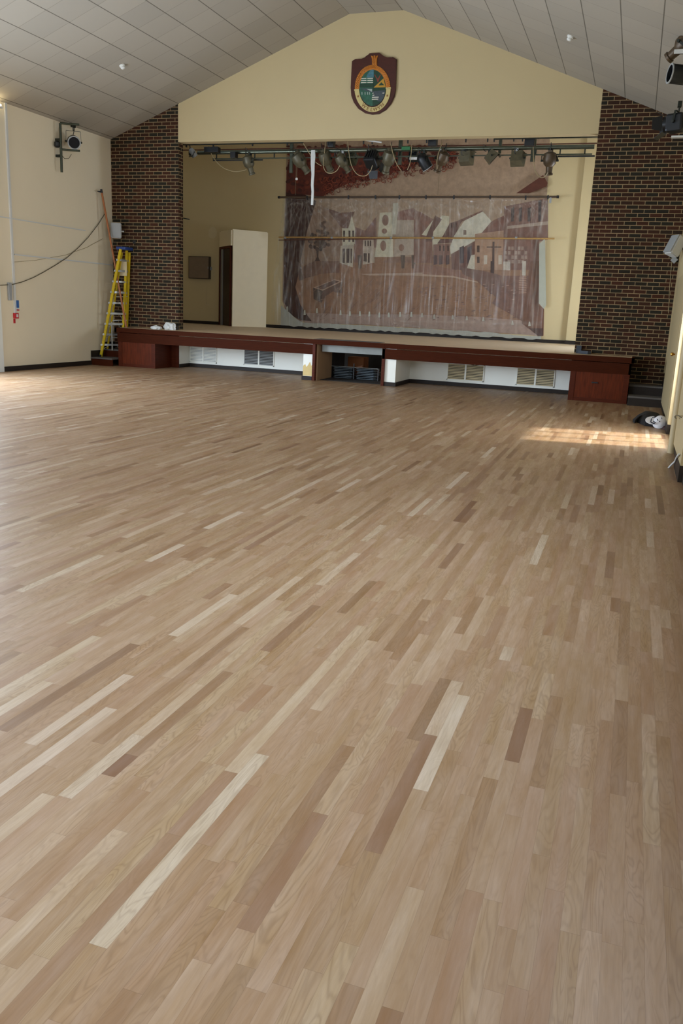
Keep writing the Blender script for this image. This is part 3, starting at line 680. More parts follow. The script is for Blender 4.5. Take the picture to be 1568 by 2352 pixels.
# white dust sheet band along the foot of the mural
mb = MB(); n = 60; top = []; bot = []
for i in range(n+1):
    u = 645+(1242-645)*i/n; vb = 747+(i/n)*30+(i/n)**2*2; h = 9 if u > 690 else 9+(690-u)*.8
    if u > 1150: h = 6
    top.append(at(u, vb-h+random.uniform(-1, 1), 'y', SY-.13)); bot.append(at(u, vb+random.choice((0, 0, 2.5)), 'y', SY-.13))
for i in range(n): mb.face([bot[i], bot[i+1], top[i+1], top[i]])
bmesh.ops.remove_doubles(mb.bm, verts=mb.bm.verts, dist=1e-4)
r = bmesh.ops.solidify(mb.bm, geom=mb.bm.faces[:], thickness=.004)
tag(mb.build('masking_strip', mat('grey_white_masking', (168, 166, 152), .8), None), 'crumpled whitish masking strip along the foot of the mural', 'masking strip')
mb = MB()
mb.prism([at(u, v, 'y', SY-.16) for u, v in ((1238, 560), (1251, 548), (1254, 700), (1249, 710), (1237, 697))], (0, .004, 0))
tag(mb.build('dust_sheet', mat('pale_dust_sheet', (168, 168, 150), .8)), 'narrow pale dust sheet hanging beside the right edge of the mural', 'sheet')

# polythene sheet: folds gathered at the clips, hung from the upper batten
clips = [(655, 452), (705, 450), (800, 449), (862, 449), (917, 449), (978, 449), (1042, 449), (1125, 449), (1207, 450), (1258, 449)]
NU, NV = 420, 110; mb = MB(); grid = []; FOLD = []
clipx = [at(u, v, 'y', SY-.24).x for u, v in clips]; x0, x1 = clipx[0]-.08, clipx[-1]+.05
ph = [random.random()*6.28 for _ in range(40)]; fq = [random.uniform(6, 34) for _ in range(40)]
for j in range(NV+1):
    t = j/NV; row = []
    for i in range(NU+1):
        s = i/NU; xb0, xb1 = at(615, 745, 'y', SY-.2).x, at(1243, 772, 'y', SY-.2).x
        x = (x0+(x1-x0)*s)*(1-t)+(xb0+(xb1-xb0)*s)*t
        zt = 4.62+.03*math.cos(s*30); zb = .98-.0*s
        near = min(abs(x-c) for c in clipx); zt -= .05*min(near, .35)/.35
        z = zt*(1-t)+zb*t
        dpt = 0
        for k_ in range(10): dpt += .008*math.sin(fq[k_]*x*(1+.15*math.sin(ph[k_]))+ph[k_]+t*3*math.sin(ph[k_+10]))
        for c in clipx:          # radiating creases under each clip
            dx, dz = x-c, zt-z+.02
            dpt += .016*math.exp(-dz*1.6)*math.sin(math.atan2(dx, dz)*16+c*7)*math.exp(-abs(dx)*1.2)
        # diagonal creases from the left upper corner and to the right lower one
        dpt += .015*math.sin(math.atan2(x-x0+.4, 4.75-z)*60)*max(0, 1-(x-x0)/3.5)
        dpt += .018*math.sin(math.atan2(z-.85, (xb0+2.9)-x)*90)*max(0, 1-abs(z-1.1)/.45)*(1 if x > xb0+3 else 0)
        fo = 0
        for c in clipx:
            dx, dz = x-c, zt-z+.02
            fo += max(0, math.sin(math.atan2(dx, dz)*22+c*5))**6*math.exp(-dz*.9)*math.exp(-abs(dx)*.8)*.6
        fo += max(0, math.sin(math.atan2(x-clipx[1]+.1, 4.75-z)*34+1))**8*max(0, 1-abs(x-clipx[1]+.3)/2.6)*.55
        fo += max(0, math.sin(math.atan2(clipx[3]-x, 4.7-z)*40))**8*max(0, min(1, (clipx[3]-x)/.5))*max(0, 1-(clipx[3]-x)/3)*.6
        fo += max(0, math.sin(math.atan2(z-1.25, x-(xb0+3.6))*46))**4*max(0, 1-abs(z-1.15)/.35)*(.8 if x > xb0+3.9 else 0)
        fo += max(0, math.sin(x*17+math.sin(z*1.1+x)*2.2+2.6*math.sin(x*3.1)))**8*(.6 if x > xb0+3.3 else .12)*max(0, .5+.5*math.sin(z*2.3+x*5.1))*min(1, max(0, (z-1.2)/.6+.4))
        fo += max(0, 1-abs(x-x0-.12+.25*t)/.10)*.5
        FOLD.append(min(1, fo)); row.append(mb.bm.verts.new((x, SY-.2+dpt, z)))
    grid.append(row)
for j in range(NV):
    for i in range(NU): mb.bm.faces.new((grid[j][i], grid[j][i+1], grid[j+1][i+1], grid[j+1][i]))
ps = mb.build('polythene_sheet', 'sheet', smooth=True); fa_ = ps.data.attributes.new('fold', 'FLOAT', 'POINT'); fa_.data.foreach_set('value', FOLD)
tag(ps, 'creased clear polythene sheet hanging from the upper pipe in front of the mural', 'plastic sheet')
# battens
y = SY-.26
bt = thing('curtain_pipe', 'dark brown pipe the polythene hangs from, above the bamboo pole', 'pipe', at(960, 450, 'y', y))
a, b = at(640, 453, 'y', y), at(1282, 447, 'y', y); b.z = a.z+.03; MB().cyl(a, b, .028).build('pipe', mat('brown_pipe', (84, 66, 50), .5), bt, smooth=True)
MB().cyl(a-V((.02, 0, 0)), a+V((.04, 0, 0)), .036).cyl(b-V((.04, 0, 0)), b+V((.02, 0, 0)), .036).build('end_cap', 'black', bt, smooth=True)
m = MB()
for u, v in clips[1:]: c = at(u, v+4, 'y', y-.02); m.box((c.x-.018, c.y-.02, c.z-.05), (c.x+.018, c.y+.03, c.z+.05))
m.build('clip', 'black', bt)
m = MB(); c = at(1264, 458, 'y', y); m.box((c.x-.025, c.y-.02, c.z-.09), (c.x+.025, c.y+.02, c.z+.07)).build('clamp', 'plastic_g', bt)
for u, v0 in ((1005, 366), (678, 400)):
    a = at(u, 448, 'y', y); a2 = at(u, v0-60, 'y', y)
    o = MB().cyl(a, (a.x, a.y, ST), .006, 6).build('hanging_rope', 'rope', None, smooth=True)
    tag(o, 'thin rope holding up the %s of the brown curtain pipe' % ('middle' if u > 900 else 'left end'), 'rope', 'ropes holding the curtain pipe')
y = SY-.36
a, b = at(640, 545, 'y', y), at(1273, 548, 'y', y)
bb = thing('bamboo_pole', 'long light bamboo pole tied across the middle of the polythene', 'pole', (a+b)/2)
m = MB(); m.cyl(a, b, .022)
for i in range(1, 22): c = a.lerp(b, i/22); m.lathe(c-V((.012, 0, 0)), (1, 0, 0), ((0, .021), (.012, .026), (.024, .021)), 12)
m.build('cane', 'bamboo', bb, smooth=True)
m = MB()
for u in (655, 762, 898, 994, 1185): c = at(u, 546, 'y', y); m.lathe(c-V((.03, 0, 0)), (1, 0, 0), ((0, .03), (.06, .03)), 10)
m.build('tie', 'plastic_g', bb, smooth=True)
y = SY-.34
o = MB().cyl(at(640, 551.5, 'y', y), at(958, 547, 'y', y-.0), .013).build('wooden_dowel', 'brownwood', smooth=True); tag(o, 'thinner dark brown wooden dowel just under the bamboo pole', 'dowel')

# wall cupboard and hatch at stage left
a, b = at(433, 588, 'y', SY-.12), at(480, 641, 'y', SY-.12)
cb = thing('wall_cabinet', 'square brownish-grey cabinet on the stage wall left of the doorway', 'cabinet', ((a.x+b.x)/2, SY-.06, b.z))
MB().box((a.x, SY-.12, b.z), (b.x, SY-.002, a.z)).build('body', mat('cabinet_edge', (70, 56, 40), .6), cb); dd = MB().box((a.x+.02, SY-.135, b.z+.02), (b.x-.02, SY-.12, a.z-.02)).build('door', mat('cabinet_face', (128, 108, 86), .6, var=.08), cb)
MB().box((b.x-.035, SY-.15, (a.z+b.z)/2-.03), (b.x-.015, SY-.135, (a.z+b.z)/2+.03)).build('lock', 'plastic_g', dd)
c = at(483, 617, 'y', SY-.03); o = MB().box((c.x-.04, SY-.05, c.z-.05), (c.x+.04, SY-.002, c.z+.05), .006).build('switch_box', 'plastic_g'); tag(o, 'small grey switch box on the right edge of the wall cabinet', 'switch')
a = at(473, 660, 'y', SY-.006); b = at(472, 700, 'y', SY-.006); m = MB(); m.box((a.x-.004, SY-.01, b.z), (a.x+.004, SY-.002, a.z)).box((a.x, SY-.01, b.z-.004), (a.x+.16, SY-.002, b.z+.004)); tag(m.build('surface_cable', 'patch'), 'thin pale cable run on the stage wall under the wall cabinet', 'cable')
o = MB().cyl(at(421, 501, 'y', TH+.05), at(435, 504, 'y', TH+.05), .012, 8).build('wall_hook', 'darkgreen', smooth=True); tag(o, 'short dark metal rod sticking out from behind the left brick pier', 'hook')

# ------------------------------------------------------------------ lighting bars and stage lanterns
GY = 1.2
def bar(u0, v0, u1, v1, y, r, name, m, label, cat='pipe', level=True):
    a, b = at(u0, v0, 'y', y), at(u1, v1, 'y', y)
    if level: b.z = a.z = (a.z+b.z)/2
    return tag(MB().cyl(a, b, r, 16).build(name, m, smooth=True), label, cat)
P2z = 5.03
o = MB().cyl((-9.3, GY, P2z), (-.12, GY, P2z), .045, 18).build('lighting_bar', 'pipe', smooth=True); tag(o, 'thick grey-green pipe from which the stage lanterns hang', 'pipe')
bz = 5.135
tk = thing('curtain_track', 'dark curtain track running just behind the soffit of the opening', 'track', (-4.6, .6, bz))
MB().box((-9.4, .57, bz-.045), (-6.35, .63, bz+.04)).box((-2.1, .57, bz-.045), (-.02, .63, bz+.04)).build('wide_rail', 'darkgreen', tk)
MB().box((-6.35, .585, bz-.02), (-2.1, .615, bz+.025)).build('narrow_rail', 'darkgreen', tk)
m = MB()
for u in (408, 470, 560, 640, 733, 815, 835, 917, 960, 1050, 1100, 1115, 1160, 1180): c = at(u+20, 318, 'y', .6); m.box((c.x-.012, .58, bz-.09), (c.x+.012, .62, bz+.14))
m.build('hanger', 'black', tk)
rl = thing('slim_rail', 'slim rail on short hangers under the thick lighting bar', 'rail', (-4.6, GY, P2z-.12))
MB().box((-8.9, GY-.012, P2z-.155), (-.15, GY+.012, P2z-.13)).build('rail', 'steelgreen', rl)
m = MB(); i = 0
x = -8.8
while x < -.2: m.box((x-.012, GY-.012, P2z-.14), (x+.012, GY+.012, P2z-.03)); x += .5
m.build('hanger', 'darkgreen', rl)
pz_ = at(900, 337, 'y', 2.4).z; o = MB().cyl((-13.2, 2.4, pz_), (2.0, 2.4, pz_), .014).build('stage_pipe', 'brownwood', smooth=True); tag(o, 'thin brown pipe spanning the stage behind the lighting bar', 'pipe')
o = MB().box((-8.95, GY+.1, 4.86), (-7.65, GY+.13, 4.885)).build('rail_offcut', 'black'); tag(o, 'short black rail hanging under the left end of the lighting bar', 'rail', 'short black rails under the lighting bar')
o = MB().box((-.85, GY+.1, 4.855), (-.1, GY+.13, 4.885)).build('rail_offcut', 'black'); tag(o, 'short black rail hanging under the right end of the lighting bar', 'rail', 'short black rails under the lighting bar')
for u, v1, r, lab in ((668, 397, .035, 'left upright carrying the lighting bar, left of the first lanterns'), (917, 378, .04, 'upright behind the middle lanterns'), (1147, 352, .03, 'short upright left of the right-hand box flood'), (1222, 371, .045, 'green upright left of the rightmost lantern')):
    a = at(u, v1, 'y', GY+.08); o = MB().box((a.x-r, GY+.06, a.z), (a.x+r, GY+.12, ST)).build('hanger_post', 'steelgreen'); tag(o, 'steel '+lab, 'post', 'steel posts of the lighting bar')
for u0, v0, u1, v1, yy, lab in ((468, 337, 500, 349, .9, 'dark pulley block near the left end of the track'), (528, 348, 540, 362, 1.0, 'small dark pulley block on the left end of the lighting bar'), (983, 314, 1001, 334, .7, 'dark box on the track above the middle lanterns'), (1205, 314, 1226, 334, .7, 'dark box on the track left of the right upright'), (752, 320, 765, 337, .7, 'dark block on the track above the second lantern')):
    a, b = at(u0, v0, 'y', yy), at(u1, v1, 'y', yy); o = MB().box((a.x, yy, b.z), (b.x, yy+.15, a.z), .01).build('pulley_block', 'black'); tag(o, lab, 'pulley', 'pulley blocks on the curtain track')
o = MB().cyl(at(833, 321, 'y', .575), at(876, 327, 'y', .575), .016).build('metal_rod', 'plastic_w', smooth=True); tag(o, 'bright diagonal metal rod against the track, above the black lantern', 'rod')
a = at(932, 341, 'y', GY-.1); o = MB().box((a.x-.1, GY-.12, a.z-.035), (a.x+.1, GY-.06, a.z+.04), .01).build('green_tag', mat('green_tape', (40, 110, 60), .5)); tag(o, 'green label taped on the lighting bar above the middle lanterns', 'label')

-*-

Pictures are excluded: retype only the lines from the beginning of the listing above through the line with "the mural', 'sheet')", both included.

:: Result of this exercise ::
Keep writing the Blender script for this image. This is part 3, starting at line 680. More parts follow. The script is for Blender 4.5. Take the picture to be 1568 by 2352 pixels.
# white dust sheet band along the foot of the mural
mb = MB(); n = 60; top = []; bot = []
for i in range(n+1):
    u = 645+(1242-645)*i/n; vb = 747+(i/n)*30+(i/n)**2*2; h = 9 if u > 690 else 9+(690-u)*.8
    if u > 1150: h = 6
    top.append(at(u, vb-h+random.uniform(-1, 1), 'y', SY-.13)); bot.append(at(u, vb+random.choice((0, 0, 2.5)), 'y', SY-.13))
for i in range(n): mb.face([bot[i], bot[i+1], top[i+1], top[i]])
bmesh.ops.remove_doubles(mb.bm, verts=mb.bm.verts, dist=1e-4)
r = bmesh.ops.solidify(mb.bm, geom=mb.bm.faces[:], thickness=.004)
tag(mb.build('masking_strip', mat('grey_white_masking', (168, 166, 152), .8), None), 'crumpled whitish masking strip along the foot of the mural', 'masking strip')
mb = MB()
mb.prism([at(u, v, 'y', SY-.16) for u, v in ((1238, 560), (1251, 548), (1254, 700), (1249, 710), (1237, 697))], (0, .004, 0))
tag(mb.build('dust_sheet', mat('pale_dust_sheet', (168, 168, 150), .8)), 'narrow pale dust sheet hanging beside the right edge of the mural', 'sheet')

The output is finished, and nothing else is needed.